I’m not sure which version of Alice I liked better – the twenty-nine year old or the thirty-nine year old. Younger Alice was so full of hope and idealism. Older Alice was more cynical and hard. While I was sad to read how Alice had changed, you could see how it happened and how her real-life experiences had an effect on her. I did think the reactions of everyone around Alice and how they dealt with her memory loss were a bit odd at times. Everyone expected her to act just like her thirty-nine-year-old self when that wasn’t who she was. I actually found it a bit annoying in some parts that other characters just expected Alice to know who they were or know what their relationship was when it was clear that she had lost her memory.
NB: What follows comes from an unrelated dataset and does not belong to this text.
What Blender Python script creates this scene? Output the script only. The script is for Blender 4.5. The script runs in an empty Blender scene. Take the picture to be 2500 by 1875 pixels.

A lot of this book is about self-revelation. Many of the characters contemplate how they got to where they are in their lives and how they changed in the past ten years. Alice wonders how she became this gym-loving super-parent and how Nick seems to have changed so much while Elisabeth is left trying to figure out how she became so miserable in her life. There were some fairly emotional scenes that left me thinking about how I have changed in the past ten years and how I might change in the future.
The plot of this book reminded me a lot of Remember Me? by Sophie Kinsella. I did not find this book to be especially funny or romantic and I did think it was a bit long. Still, I enjoyed all the thinking and reflecting it made me do.